═════ Collected material

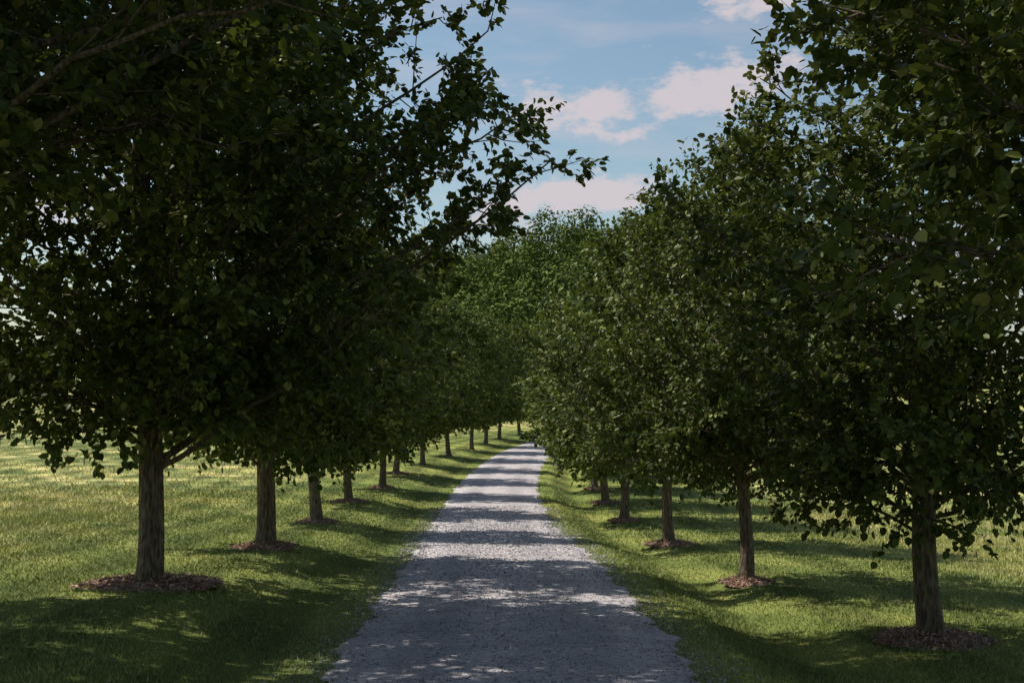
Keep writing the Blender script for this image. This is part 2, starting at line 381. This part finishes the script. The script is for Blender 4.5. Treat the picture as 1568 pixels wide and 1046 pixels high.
def mulch():
    R=np.random.default_rng(5); nr_,na=7,40
    rr=np.linspace(.0,1,nr_); an=np.arange(na)*2*math.pi/na
    rim=1+.10*np.sin(an*3+1)+.06*np.sin(an*7)+R.normal(0,.03,na)
    V=[];
    for r in rr:
        for j in range(na): V.append((r*.72*rim[j]*math.cos(an[j]),r*.72*rim[j]*math.sin(an[j]),.075*(1-r**2.2)-.012+R.normal(0,.004)))
    F=[(i*na+j,i*na+(j+1)%na,(i+1)*na+(j+1)%na,(i+1)*na+j) for i in range(nr_-1) for j in range(na)]
    V=np.array(V);F=np.array(F)
    n=1800; r=np.sqrt(R.random(n))*.80; a=R.random(n)*6.28
    c=np.stack([r*np.cos(a),r*np.sin(a),np.maximum(.075*(1-(r/.72)**2.2),0)+.004+R.random(n)*.02],-1)
    ax=R.normal(0,1,(n,3))*[1,1,.35]; ax/=np.linalg.norm(ax,axis=1,keepdims=True)
    sd=np.cross(ax,R.normal(0,.5,(n,3))+[0,0,1]); sd/=np.linalg.norm(sd,axis=1,keepdims=True)
    l=(.012+.022*R.random(n))[:,None]; w=(.005+.007*R.random(n))[:,None]
    CV=np.stack([c-ax*l-sd*w,c-ax*l+sd*w,c+ax*l+sd*w,c+ax*l-sd*w],1).reshape(-1,3)
    CF=np.arange(n*4).reshape(-1,4)+len(V)
    rn=np.concatenate([np.full(len(F),.3)+R.normal(0,.12,len(F)),R.random(n)])
    return mk('mulch_bed',np.concatenate([V,CV]),np.concatenate([F,CF]),[M_chip],attrs={'rnd':('FACE',rn)},link=False)
mm=mulch()
mul=[(t[0],t[1]) for t in left[:6]+left[15:16]]+[(t[0],t[1]) for t in right[:6]]
for i,(x,y) in enumerate(mul):
    o=bpy.data.objects.new('mulch_bed',mm); COL.objects.link(o)
    o.location=(x,y,float(ground(x,y))+.012); o.rotation_euler=(0,0,i*1.3)
    s=1.05 if i==0 else (.55,.7,.62,.75)[i%4]; o.scale=(s,s*(.9+.2*((i*37)%5)/5),1)

# ------------------------------------------------------------------ grass blades
def blades(n,d0,d1,hw,hs,seed):
    R=np.random.default_rng(seed)
    d=d0*np.exp(R.random(n)*math.log(d1/d0))
    x=(R.random(n)*2-1)*(d*.42+hw)
    u=x-cx(d)
    keep=(np.abs(u)>edge(d,1)-.1+R.random(n)*.12)
    for mx,my in mul: keep&=((x-mx)**2+(d-my)**2)>.55**2
    x,d,u=x[keep],d[keep],u[keep]; n=len(x)
    fld=sm((np.abs(u)-6)/4)
    cl=.5+.5*np.sin(x*1.9+np.sin(d*1.3)*2)*np.sin(d*1.1+np.sin(x*.8)*2)
    h=(.018+.026*R.random(n)+.018*cl*R.random(n))*(1+fld*1.1)*hs
    w=(.003+.003*R.random(n))*np.clip(d/11,1,4)
    a=R.random(n)*6.28
    c=np.stack([x,d,ground(x,d)-.005],-1)
    sd=np.stack([np.cos(a),np.sin(a),0*a],-1)
    ln=np.stack([R.normal(0,.6,n),R.normal(0,.6,n),np.ones(n)],-1)
    V=np.stack([c-sd*w[:,None],c+sd*w[:,None],c+ln*h[:,None]],1).reshape(-1,3)
    pt=.5+.5*np.sin(x*.35+np.sin(d*.5)*1.5+d*.9)
    ms=.12*np.sign(np.sin(np.abs(u)*4.2+.75))*(1-fld)
    rn=np.clip(R.normal(.38,.15,n)+ms+fld*(.06+.15*cl+.28*pt)+(R.random(n)<.04)*.4,0,1)
    return V,rn
V1,r1=blades(280000,9,45,1.0,1,1)
V2,r2=blades(50000,30,110,2,1.8,2)
V=np.concatenate([V1,V2]); rn=np.concatenate([r1,r2])
mk('grass',V,np.arange(len(V)).reshape(-1,3),[M_blade],attrs={'rnd':('FACE',rn)})

# ------------------------------------------------------------------ distant woodland
def crown_pts(seed,n):
    R=np.random.default_rng(seed)
    K=26
    d=R.normal(0,1,(K,3)); d/=np.linalg.norm(d,axis=1,keepdims=True); d[:,2]=np.abs(d[:,2])*1.0-.25
    cen=d*np.array([.62,.62,.62]); rr=R.uniform(.26,.44,K)
    kk=R.integers(0,K,n)
    v=R.normal(0,1,(n,3)); v/=np.linalg.norm(v,axis=1,keepdims=True)
    P=cen[kk]+v*(rr[kk]*R.uniform(.8,1.08,n))[:,None]
    return P,v
def forest(name,items,mat,npts,size,seed):
    R=np.random.default_rng(seed); Vs=[];rs=[];base=[crown_pts(seed+i,npts) for i in range(4)]
    TV=[];TF=[];to=0
    for (x,y,h,r) in items:
        P,v=base[R.integers(0,4)]
        a=R.random()*6.28; c,s=math.cos(a),math.sin(a)
        rot=np.array([[c,-s,0],[s,c,0],[0,0,1]])
        P=P@rot.T; v=v@rot.T
        gz=float(ground(x,y))
        C=P*np.array([r,r,h*.46])+np.array([x,y,gz+h*.56])
        nn=v+R.normal(0,.5,P.shape)+[0,0,.35]; nn/=np.linalg.norm(nn,axis=1,keepdims=True)
        ax=np.cross(nn,R.normal(0,1,P.shape)); ax/=np.linalg.norm(ax,axis=1,keepdims=True); sd=np.cross(nn,ax)
        q=(size*R.uniform(.6,1.3,len(P)))[:,None]
        Vs.append(np.stack([C-ax*q,C+sd*q*.6+nn*q*.15,C+ax*q,C-sd*q*.6+nn*q*.15],1).reshape(-1,3))
        rs.append(np.clip(R.normal(.5,.2,len(P))+R.normal(0,.2),0,1))
        tv,tf=tube(np.array([[x,y,gz-.3],[x,y,gz+h*.3],[x+.2,y,gz+h*.75]]),[r*.07,r*.05,r*.02],6)
        TV.append(tv);TF.append(tf+to);to+=len(tv)
    V=np.concatenate(Vs); F=np.arange(len(V)).reshape(-1,4)
    tv=np.concatenate(TV);tf=np.concatenate(TF)
    mi=np.concatenate([np.zeros(len(F),int),np.ones(len(tf),int)])
    rn=np.concatenate(rs+[np.zeros(len(tf))])
    return mk(name,np.concatenate([V,tv]),np.concatenate([F,tf+len(V)]),[mat,M_bark],mi,{'rnd':('FACE',rn)})
items=[]
R=np.random.default_rng(3)
for row,(yy,x0,x1,h) in enumerate([(142,-22,50,10),(156,-24,50,13),(172,-24,52,15),(190,-24,56,16.5),(208,-22,58,18),(228,-20,60,19.5),(250,-18,64,19.5)]):
    x=x0+R.random()*3
    while x<x1:
        hh=h*R.uniform(.82,1.12); items.append((x,yy+R.normal(0,3),hh,hh*.31)); x+=hh*.42*R.uniform(.8,1.2)
forest('woodland',items,M_wood,3000,.32,50)
items=[(-175+i*6.2+R.normal(0,1),330+R.normal(0,12),12.5*R.uniform(.8,1.25),5.2) for i in range(14)]
items+=[(-420+i*11+R.normal(0,2),620+R.normal(0,20),13*R.uniform(.8,1.2),7.5) for i in range(34)]
forest('distant_trees',items,M_wood,1200,.7,60)
items=[(-76+i*2.0,188+R.normal(0,1.5),3.4*R.uniform(.8,1.2),2.0) for i in range(5)]
forest('shrub',items,M_shrub,1500,.2,70)

# ------------------------------------------------------------------ light
az=math.radians(30); el=math.radians(53)
S=Vector((-math.cos(az)*math.cos(el),math.sin(az)*math.cos(el),math.sin(el)))
ld=bpy.data.lights.new('sun','SUN'); ld.energy=5.0; ld.angle=math.radians(.5); ld.color=(1,.95,.85)
lo=bpy.data.objects.new('sun',ld); COL.objects.link(lo); lo.rotation_euler=S.to_track_quat('Z','Y').to_euler(); lo.location=S*50

w=bpy.data.worlds.new('sky'); scene.world=w; w.use_nodes=True
try: w.cycles.sampling_method='NONE'
except Exception as ex: print(ex)
nt=w.node_tree; N=nt.nodes; L=nt.links; N.clear()
sk=N.new('ShaderNodeTexSky'); sk.sky_type='NISHITA'; sk.sun_disc=False
sk.sun_elevation=el; sk.sun_rotation=math.atan2(S.x,S.y)
tc=N.new('ShaderNodeTexCoord'); G=tc.outputs['Generated']
sp=N.new('ShaderNodeSeparateXYZ'); L.new(G,sp.inputs[0])
A=mathn(N,L,'ARCTAN2',sp.outputs[0],sp.outputs[1]); E=mathn(N,L,'ARCSINE',sp.outputs[2])
cb=N.new('ShaderNodeCombineXYZ'); L.new(A,cb.inputs[0]); L.new(E,cb.inputs[1])
mp=N.new('ShaderNodeMapping'); mp.inputs['Scale'].default_value=(1,2.0,1); L.new(cb.outputs[0],mp.inputs[0])
nz=noise(N,L,mp.outputs[0],34,6,.62)
clouds=[(865,172,85,28,1.25),(935,212,34,9,.9),(1050,160,66,28,1.1),(1150,125,75,30,1.1),(905,298,90,22,1.7),(1175,12,90,24,1.5),(760,335,55,24,1),
 (60,300,150,80,1),(1440,430,150,60,1)]
tot=None
for (px,py,sx,sy,am) in clouds:
    a0=(px-784)/2000; e0=(590-py)/2000
    dx=mathn(N,L,'DIVIDE',mathn(N,L,'SUBTRACT',A,a0),sx/2000*1.3)
    dy=mathn(N,L,'DIVIDE',mathn(N,L,'SUBTRACT',E,e0),sy/2000*1.3)
    r2=mathn(N,L,'ADD',mathn(N,L,'MULTIPLY',dx,dx),mathn(N,L,'MULTIPLY',dy,dy))
    g=mathn(N,L,'MULTIPLY',mathn(N,L,'POWER',2.718,mathn(N,L,'MULTIPLY',r2,-1)),am)
    tot=g if tot is None else mathn(N,L,'ADD',tot,g)
dens=mathn(N,L,'ADD',tot,mathn(N,L,'MULTIPLY',mathn(N,L,'SUBTRACT',nz.outputs[0],.5),3.0))
mr=N.new('ShaderNodeMapRange'); mr.interpolation_type='SMOOTHSTEP'; mr.inputs[1].default_value=.35; mr.inputs[2].default_value=1.15; L.new(dens,mr.inputs[0])
mp2=N.new('ShaderNodeMapping'); mp2.inputs['Scale'].default_value=(1,5,1); mp2.inputs['Rotation'].default_value=(0,0,.12); L.new(cb.outputs[0],mp2.inputs[0])
nv=noise(N,L,mp2.outputs[0],7,4,.6)
vr=N.new('ShaderNodeMapRange'); vr.inputs[1].default_value=.45; vr.inputs[2].default_value=.8; vr.inputs[4].default_value=.4; L.new(nv.outputs[0],vr.inputs[0])
fac=mathn(N,L,'MAXIMUM',mathn(N,L,'MULTIPLY',mr.outputs[0],.9),vr.outputs[0])
sky=mixc(N,L,sk.outputs[0],(1.06,1.12,1.06),1.0,'MULTIPLY')
c=mixc(N,L,sky,(6.9,6.2,6.5),fac)
bg=N.new('ShaderNodeBackground'); bg.inputs['Strength'].default_value=.096; L.new(c,bg.inputs[0])
o=N.new('ShaderNodeOutputWorld'); L.new(bg.outputs[0],o.inputs[0])

# ------------------------------------------------------------------ camera
cd=bpy.data.cameras.new('camera'); cd.sensor_width=36; cd.lens=36*2000/1568; cd.clip_end=6000; cd.clip_start=.05
co=bpy.data.objects.new('camera',cd); COL.objects.link(co)
co.location=(0,0,EYE); co.rotation_euler=(math.radians(91.92),0,0)
scene.camera=co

══════════

● **What is asked**
Quote, exactly and only, the lines from the first line of the data above through the line containing "s=1.05 if i==0". The pictures do not belong in it.

● **Result**
Keep writing the Blender script for this image. This is part 2, starting at line 381. This part finishes the script. The script is for Blender 4.5. Treat the picture as 1568 pixels wide and 1046 pixels high.
def mulch():
    R=np.random.default_rng(5); nr_,na=7,40
    rr=np.linspace(.0,1,nr_); an=np.arange(na)*2*math.pi/na
    rim=1+.10*np.sin(an*3+1)+.06*np.sin(an*7)+R.normal(0,.03,na)
    V=[];
    for r in rr:
        for j in range(na): V.append((r*.72*rim[j]*math.cos(an[j]),r*.72*rim[j]*math.sin(an[j]),.075*(1-r**2.2)-.012+R.normal(0,.004)))
    F=[(i*na+j,i*na+(j+1)%na,(i+1)*na+(j+1)%na,(i+1)*na+j) for i in range(nr_-1) for j in range(na)]
    V=np.array(V);F=np.array(F)
    n=1800; r=np.sqrt(R.random(n))*.80; a=R.random(n)*6.28
    c=np.stack([r*np.cos(a),r*np.sin(a),np.maximum(.075*(1-(r/.72)**2.2),0)+.004+R.random(n)*.02],-1)
    ax=R.normal(0,1,(n,3))*[1,1,.35]; ax/=np.linalg.norm(ax,axis=1,keepdims=True)
    sd=np.cross(ax,R.normal(0,.5,(n,3))+[0,0,1]); sd/=np.linalg.norm(sd,axis=1,keepdims=True)
    l=(.012+.022*R.random(n))[:,None]; w=(.005+.007*R.random(n))[:,None]
    CV=np.stack([c-ax*l-sd*w,c-ax*l+sd*w,c+ax*l+sd*w,c+ax*l-sd*w],1).reshape(-1,3)
    CF=np.arange(n*4).reshape(-1,4)+len(V)
    rn=np.concatenate([np.full(len(F),.3)+R.normal(0,.12,len(F)),R.random(n)])
    return mk('mulch_bed',np.concatenate([V,CV]),np.concatenate([F,CF]),[M_chip],attrs={'rnd':('FACE',rn)},link=False)
mm=mulch()
mul=[(t[0],t[1]) for t in left[:6]+left[15:16]]+[(t[0],t[1]) for t in right[:6]]
for i,(x,y) in enumerate(mul):
    o=bpy.data.objects.new('mulch_bed',mm); COL.objects.link(o)
    o.location=(x,y,float(ground(x,y))+.012); o.rotation_euler=(0,0,i*1.3)
    s=1.05 if i==0 else (.55,.7,.62,.75)[i%4]; o.scale=(s,s*(.9+.2*((i*37)%5)/5),1)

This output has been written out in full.